-- START Data excerpt --

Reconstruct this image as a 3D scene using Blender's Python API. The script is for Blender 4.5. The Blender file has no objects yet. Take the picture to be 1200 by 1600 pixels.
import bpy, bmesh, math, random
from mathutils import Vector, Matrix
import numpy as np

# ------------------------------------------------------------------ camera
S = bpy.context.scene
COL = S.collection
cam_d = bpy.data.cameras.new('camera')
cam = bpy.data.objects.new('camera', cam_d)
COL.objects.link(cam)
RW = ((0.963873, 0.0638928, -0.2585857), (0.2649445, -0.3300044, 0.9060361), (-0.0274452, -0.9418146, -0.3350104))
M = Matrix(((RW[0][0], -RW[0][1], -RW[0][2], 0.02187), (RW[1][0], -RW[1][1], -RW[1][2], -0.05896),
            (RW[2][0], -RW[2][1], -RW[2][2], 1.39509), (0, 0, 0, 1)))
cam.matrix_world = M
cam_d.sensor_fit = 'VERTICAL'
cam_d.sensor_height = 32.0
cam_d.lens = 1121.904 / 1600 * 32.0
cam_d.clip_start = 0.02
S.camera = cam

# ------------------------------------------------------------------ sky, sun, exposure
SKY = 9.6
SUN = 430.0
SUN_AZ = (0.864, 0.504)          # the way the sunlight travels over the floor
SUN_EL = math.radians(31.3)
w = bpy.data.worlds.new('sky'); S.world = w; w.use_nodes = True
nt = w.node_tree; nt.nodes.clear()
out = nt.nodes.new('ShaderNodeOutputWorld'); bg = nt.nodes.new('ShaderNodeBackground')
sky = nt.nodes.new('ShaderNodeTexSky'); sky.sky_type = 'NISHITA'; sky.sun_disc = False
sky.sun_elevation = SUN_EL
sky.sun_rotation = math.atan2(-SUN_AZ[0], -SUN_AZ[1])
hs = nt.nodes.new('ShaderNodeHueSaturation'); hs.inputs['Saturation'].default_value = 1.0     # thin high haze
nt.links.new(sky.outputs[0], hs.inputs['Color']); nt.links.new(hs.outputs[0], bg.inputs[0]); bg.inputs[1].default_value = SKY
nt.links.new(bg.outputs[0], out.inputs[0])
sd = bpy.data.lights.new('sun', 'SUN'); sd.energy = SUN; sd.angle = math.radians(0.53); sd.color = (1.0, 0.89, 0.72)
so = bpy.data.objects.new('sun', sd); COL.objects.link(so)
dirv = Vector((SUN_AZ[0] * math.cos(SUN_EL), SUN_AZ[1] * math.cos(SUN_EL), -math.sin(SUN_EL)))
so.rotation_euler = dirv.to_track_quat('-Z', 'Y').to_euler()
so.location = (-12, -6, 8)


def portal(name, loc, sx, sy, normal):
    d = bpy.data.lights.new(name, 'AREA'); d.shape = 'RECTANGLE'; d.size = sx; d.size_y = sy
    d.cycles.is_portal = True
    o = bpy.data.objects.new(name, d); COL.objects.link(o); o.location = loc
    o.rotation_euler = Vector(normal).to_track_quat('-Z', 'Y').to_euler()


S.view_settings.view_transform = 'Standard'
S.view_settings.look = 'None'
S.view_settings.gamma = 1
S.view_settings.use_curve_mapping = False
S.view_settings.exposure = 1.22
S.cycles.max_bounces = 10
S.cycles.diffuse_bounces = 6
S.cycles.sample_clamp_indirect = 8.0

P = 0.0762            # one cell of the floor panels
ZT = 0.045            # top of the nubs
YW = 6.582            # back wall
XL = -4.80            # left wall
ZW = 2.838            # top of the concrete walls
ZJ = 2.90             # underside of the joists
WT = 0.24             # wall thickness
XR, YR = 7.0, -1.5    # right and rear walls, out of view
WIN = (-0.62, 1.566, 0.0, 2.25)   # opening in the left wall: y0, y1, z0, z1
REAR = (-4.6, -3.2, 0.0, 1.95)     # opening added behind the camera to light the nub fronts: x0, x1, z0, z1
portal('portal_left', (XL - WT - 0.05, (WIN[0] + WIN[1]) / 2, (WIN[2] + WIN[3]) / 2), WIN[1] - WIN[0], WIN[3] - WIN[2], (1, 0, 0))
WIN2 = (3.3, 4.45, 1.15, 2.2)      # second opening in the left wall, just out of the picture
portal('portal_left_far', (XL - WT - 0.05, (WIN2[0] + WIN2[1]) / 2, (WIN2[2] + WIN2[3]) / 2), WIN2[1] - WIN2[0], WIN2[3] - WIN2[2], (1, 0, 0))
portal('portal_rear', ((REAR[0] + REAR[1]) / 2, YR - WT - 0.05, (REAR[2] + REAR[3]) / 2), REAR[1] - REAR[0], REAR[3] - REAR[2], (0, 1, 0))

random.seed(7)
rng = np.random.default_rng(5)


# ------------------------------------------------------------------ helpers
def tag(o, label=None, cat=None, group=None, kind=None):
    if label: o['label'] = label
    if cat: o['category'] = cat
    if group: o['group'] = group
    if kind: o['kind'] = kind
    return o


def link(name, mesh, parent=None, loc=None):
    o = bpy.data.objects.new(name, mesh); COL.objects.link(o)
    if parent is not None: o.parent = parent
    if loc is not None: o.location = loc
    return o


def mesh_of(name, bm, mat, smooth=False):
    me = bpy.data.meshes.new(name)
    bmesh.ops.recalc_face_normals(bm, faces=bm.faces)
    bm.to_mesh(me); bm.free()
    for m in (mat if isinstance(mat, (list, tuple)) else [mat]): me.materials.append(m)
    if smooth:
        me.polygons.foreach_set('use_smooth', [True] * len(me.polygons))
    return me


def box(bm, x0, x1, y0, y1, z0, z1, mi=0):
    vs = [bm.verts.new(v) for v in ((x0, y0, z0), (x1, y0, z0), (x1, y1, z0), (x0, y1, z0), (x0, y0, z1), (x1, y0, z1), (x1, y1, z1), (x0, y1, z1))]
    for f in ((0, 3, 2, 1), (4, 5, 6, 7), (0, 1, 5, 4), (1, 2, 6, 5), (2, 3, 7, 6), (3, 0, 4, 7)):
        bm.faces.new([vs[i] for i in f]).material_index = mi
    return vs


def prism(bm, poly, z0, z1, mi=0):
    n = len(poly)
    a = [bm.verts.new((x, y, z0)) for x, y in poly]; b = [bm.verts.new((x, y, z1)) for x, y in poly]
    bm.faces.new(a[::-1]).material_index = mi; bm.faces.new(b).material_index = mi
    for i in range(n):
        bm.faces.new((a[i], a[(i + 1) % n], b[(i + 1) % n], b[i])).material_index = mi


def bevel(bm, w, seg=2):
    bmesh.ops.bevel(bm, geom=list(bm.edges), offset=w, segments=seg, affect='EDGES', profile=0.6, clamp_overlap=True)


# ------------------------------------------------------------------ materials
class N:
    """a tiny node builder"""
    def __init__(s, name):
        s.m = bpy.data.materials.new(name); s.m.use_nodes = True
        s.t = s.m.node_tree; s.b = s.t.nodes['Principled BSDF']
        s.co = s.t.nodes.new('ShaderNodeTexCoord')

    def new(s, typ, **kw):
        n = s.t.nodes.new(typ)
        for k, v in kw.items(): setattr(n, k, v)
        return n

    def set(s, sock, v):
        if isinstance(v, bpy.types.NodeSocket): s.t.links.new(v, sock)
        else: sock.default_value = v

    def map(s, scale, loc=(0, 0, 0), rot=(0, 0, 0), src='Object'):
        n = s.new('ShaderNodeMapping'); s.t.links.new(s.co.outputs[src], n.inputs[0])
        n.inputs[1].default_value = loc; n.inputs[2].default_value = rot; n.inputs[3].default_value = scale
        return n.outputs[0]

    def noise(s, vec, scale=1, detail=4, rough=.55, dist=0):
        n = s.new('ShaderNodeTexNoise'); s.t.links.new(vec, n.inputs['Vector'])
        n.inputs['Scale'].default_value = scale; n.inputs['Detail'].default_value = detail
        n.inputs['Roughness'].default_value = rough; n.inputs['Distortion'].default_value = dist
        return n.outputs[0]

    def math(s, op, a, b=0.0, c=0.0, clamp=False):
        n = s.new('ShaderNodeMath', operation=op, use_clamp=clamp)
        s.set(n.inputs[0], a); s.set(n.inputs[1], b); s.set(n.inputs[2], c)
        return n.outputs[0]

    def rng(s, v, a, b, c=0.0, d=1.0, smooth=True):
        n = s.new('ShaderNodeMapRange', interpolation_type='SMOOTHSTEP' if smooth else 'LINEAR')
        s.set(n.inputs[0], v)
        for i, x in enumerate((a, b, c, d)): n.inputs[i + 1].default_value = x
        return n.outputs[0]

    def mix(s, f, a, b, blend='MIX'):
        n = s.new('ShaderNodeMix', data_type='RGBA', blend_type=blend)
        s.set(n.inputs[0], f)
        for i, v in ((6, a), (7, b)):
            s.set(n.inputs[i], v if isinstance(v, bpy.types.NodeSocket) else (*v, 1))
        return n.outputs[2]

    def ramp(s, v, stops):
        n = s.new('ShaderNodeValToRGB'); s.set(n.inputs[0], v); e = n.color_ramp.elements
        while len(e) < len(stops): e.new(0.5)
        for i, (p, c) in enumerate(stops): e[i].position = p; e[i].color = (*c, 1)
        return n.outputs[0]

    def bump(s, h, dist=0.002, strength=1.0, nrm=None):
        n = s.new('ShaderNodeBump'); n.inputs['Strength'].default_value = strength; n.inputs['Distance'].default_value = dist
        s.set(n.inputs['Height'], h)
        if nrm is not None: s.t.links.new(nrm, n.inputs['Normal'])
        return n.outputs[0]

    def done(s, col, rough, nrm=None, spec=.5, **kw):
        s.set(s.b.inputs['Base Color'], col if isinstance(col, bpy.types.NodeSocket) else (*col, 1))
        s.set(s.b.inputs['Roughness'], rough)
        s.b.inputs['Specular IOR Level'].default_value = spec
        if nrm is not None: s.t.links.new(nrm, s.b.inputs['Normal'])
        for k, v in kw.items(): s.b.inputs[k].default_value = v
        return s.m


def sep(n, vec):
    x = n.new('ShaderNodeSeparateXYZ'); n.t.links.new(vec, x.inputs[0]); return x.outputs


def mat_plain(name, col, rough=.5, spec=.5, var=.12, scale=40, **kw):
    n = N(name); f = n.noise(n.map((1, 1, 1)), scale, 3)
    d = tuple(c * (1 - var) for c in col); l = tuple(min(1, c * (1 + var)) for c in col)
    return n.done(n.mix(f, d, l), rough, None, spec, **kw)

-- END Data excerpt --

▶ **Task objective**:
Determine how many lines of the listing above include the word "objects", and report that number only.

▶ **Answer to the task**:
6